Papst an Russisch-Orthodoxe: Nein zur Abwerbung von Gläubigen
Der Pressesaal gab die Worte des Papstes an diesem Samstag zur Veröffentlichung frei. „Ich freue mich, mit euch den Weg der Einheit zu beschreiten“, sagte Franziskus vor der 20-köpfigen Delegation russisch-orthodoxer Würdenträger unter Metropolit Hilarion. „Und vor Ihnen möchte ich betonen: die katholische Kirche wird nicht zulassen, dass ihre Angehörigen ein spaltendes Verhalten zeigen. Das werden wir uns nicht erlauben, ich will das nicht.“
In Moskau gebe es nur ein einziges Patriarchat, nämlich das der russisch-orthodoxen Kirche, fuhr der Papst fort: „wir werden kein weiteres haben.“ Auch für ihn sei es „schmerzhaft“, wenn „einige katholische Gläubige, seien es Laien, Priester oder Bischöfe, das Banner des Uniatismus tragen“, das heißt, in der orthodoxen Kirche Getaufte für die katholische Kirche abwerben, sodass sie sich mit der Westkirche vereinen und somit dem Papst unterstellt sind.
Uniatismus enspricht bereits seit dem Zweiten Vatikanischen Konzil (1962-1965) nicht mehr der römisch-katholischen Theologie. Dennoch ist er seit Jahrzehnten der größte Streitpunkt mit der russisch-orthodoxen Kirche. Diese betrachtet die mit Rom unierte griechisch-katholische (orthodoxe) Kirche in der Ukraine als Hindernis der Einheit und bezichtigt sie des Proselytismus.

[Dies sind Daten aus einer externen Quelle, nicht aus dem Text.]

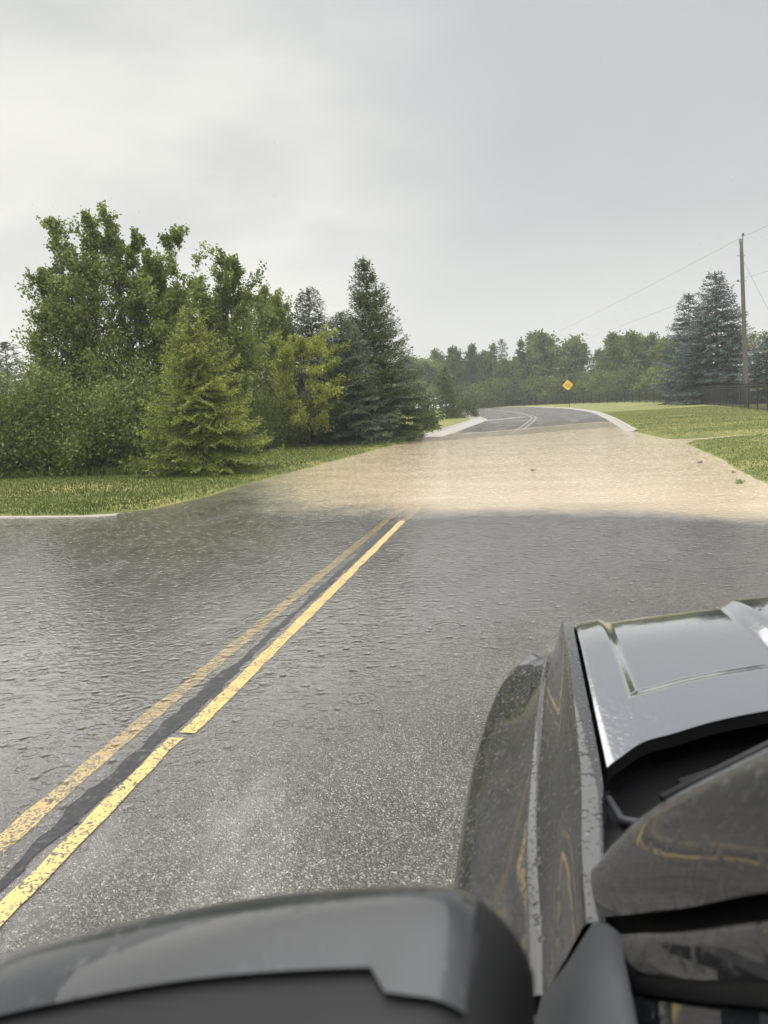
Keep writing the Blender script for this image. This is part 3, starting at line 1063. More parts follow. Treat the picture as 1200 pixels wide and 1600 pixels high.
# conifers of the left bank
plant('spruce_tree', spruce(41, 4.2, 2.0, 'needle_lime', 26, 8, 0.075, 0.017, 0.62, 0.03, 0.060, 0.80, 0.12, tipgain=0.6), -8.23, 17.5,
      'bright yellow-green drooping spruce on the lawn at the flood edge', 'tree', GL, lean=(0, -0.02))
plant('spruce_tree', spruce(42, 7.6, 2.4, 'needle_dark', 38, 8, 0.13, 0.030, 0.42, 0.03, 0.10, 0.90, 0.25, topup=0.8), -6.05, 31.0,
      'tall dark green spruce with a ragged pointed top beside the flooded road', 'tree', GL, lean=(0, -0.09))
plant('spruce_tree', spruce(43, 6.6, 2.1, 'needle_grey', 34, 7, 0.12, 0.030, 0.5, 0.05, 0.10, 0.75, 0.2), -9.35, 31.5,
      'grey-green spruce with a thin tip behind the yellow-green tree', 'tree', GL)
plant('spruce_tree', spruce(44, 5.1, 1.95, 'needle_grey', 30, 7, 0.11, 0.030, 0.42, 0.02, 0.09, 0.72, 0.15), -6.95, 28.9,
      'short blunt blue-grey spruce on the bank, touching the tall dark spruce', 'tree', GL, lean=(0, -0.07))
plant('spruce_tree', spruce(45, 5.6, 2.0, 'needle_dark', 24, 7, 0.12, 0.030, 0.45, 0.02, 0.10, 0.75, 0.2), -8.1, 32.2,
      'dark spruce hidden between the grey-green spruce and the tall dark spruce', 'tree', GL)
plant('young_tree', deciduous(46, 3.95, 3.7, 1, 15000, 0.09, 'leaf_lime', 0.20, 26, 0.3, 0.35, 0.05, 0.10, 0.52), -8.45, 27.3,
      'small yellow-green tree with layered leafy boughs in front of the grey spruces', 'tree', GL)
plant('shrub', shrub(53, 2.3, 2.8, 8000, 0.085, 'leaf_shrub'), -10.3, 26.6, 'green shrub low between the bright spruce and the yellow-green tree', 'shrub', GL, parts=SH)
plant('shrub', shrub(54, 2.0, 2.4, 7000, 0.085, 'leaf_far_dark'), -9.3, 29.2, 'dark shrub behind the trunk of the yellow-green tree', 'shrub', GL, parts=SH)
plant('shrub', shrub(47, 1.7, 1.7, 5000, 0.075, 'leaf_shrub'), -7.7, 29.9, 'dark low shrub at the foot of the dark spruces', 'shrub', GL, parts=SH)
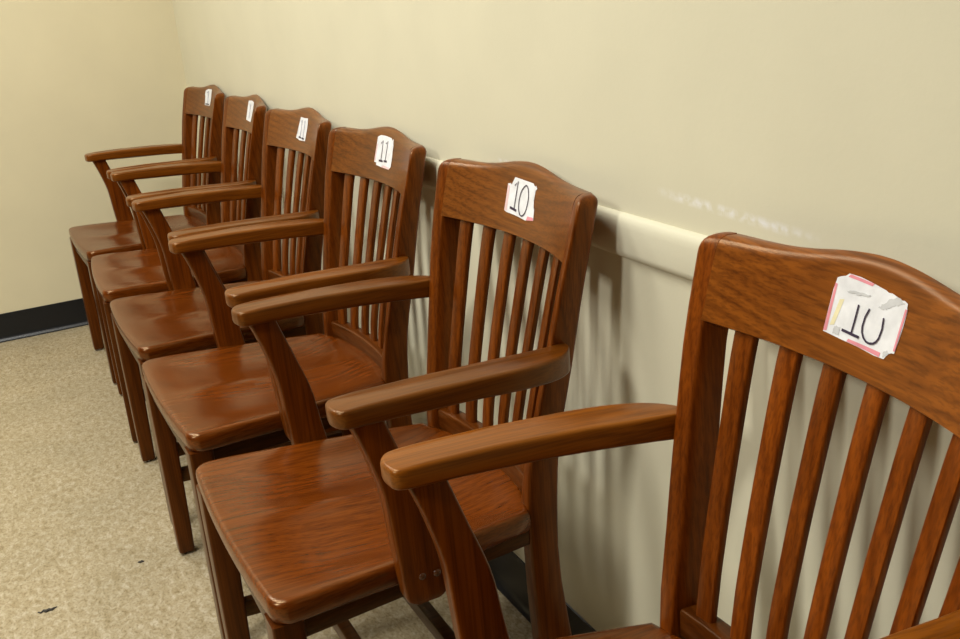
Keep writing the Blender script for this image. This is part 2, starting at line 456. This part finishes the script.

Franziskus betonte am Mittwoch, es sei ein Fehler zu glauben, Ökumene beginne mit einem dogmatischen Abkommen, das alle Streitfragen kläre, und dann könne man gemeinsam vorangehen. Abermals schlug der Papst die umgekehrte Reihenfolge vor: „Die Ökumene geschieht im gemeinsamen Unterwegssein, im Gebet, bei der Heiligenverehrung und den Werken der Nächstenliebe. Lasst uns gehen.“ Wann eine Übereinkunft in lehrmäßigen Fragen erzielt werde, sei schließlich offen.
Keine Einmischung in russisch-orthodoxe Belange
Gleichzeitig versicherte der Papst der russischen Delegation, dass die katholische Kirche die Eigenständigkeit der russisch-orthodoxen Kirche respektiere: Die katholische Kirche dürfe „sich nicht in die internen Belange der russisch-orthodoxen Kirche einmischen, auch nicht in die politischen. Das ist meine Haltung, die Haltung des Heiligen Stuhls heute. Und die, die sich einmischen, gehorchen dem Heiligen Stuhl nicht.“
Ein weiterer wichtiger Punkt in den gemeinsamen Beziehungen sei das persönliche Gebet füreinander, betonte Franziskus, der den Besuchern anvertraute: „Nachdem ich den Patriarchen getroffen habe (im Februar 2016 in Havanna), hat er mir eine Reliquie des heiligen Seraphim zukommen lassen. Ich habe diese Reliquie auf meinem Nachttisch, und abends, bevor ich ins Bett gehe, und morgens, wenn ich aufstehe, verehre ich sie und bete für unsere Einheit.“
Papst betet täglich vor einer orthodoxen Reliquie, die ihm Patriarch Kyrill schenkte
Ende April hatte der Vatikan bekanntgegeben, dass Papst Franziskus für den 7. Juli Patriarchen sowohl der katholischen Ostkirchen als auch der orthodoxen und orientalisch-orthodoxen Kirchen zum gemeinsamen Gebet nach Bari einlädt. Ob es dabei auch zu einer neuerlichen, der zweiten Begegnung von Patriarch Kyrill I. und Papst Franziskus kommt, ist vorerst offen.
Drei Tage hielt sich die Delegation unter der Leitung des Außenamtsleiters des russisch-orthodoxen Patriarchats für hochrangige bilaterale Treffen und Gespräche in Rom auf. Mehrere ökumenische Initiativen begleiteten den Besuch. Am Mittwoch eröffnete im Lateran - an der Bischofskirche des Papstes - eine Ausstellung zu den „neuen Märtyrern und Bekennern der russisch-orthodoxen Kirche". In den Tagen zuvor fand in Zusammenarbeit mit dem päpstlichen Einheitsrat ein Seminar für russisch-orthodoxe Priesteramtskandidaten statt. Ein Gegenbesuch katholischer Seminaristen in Moskau ist für Herbst 2018 geplant.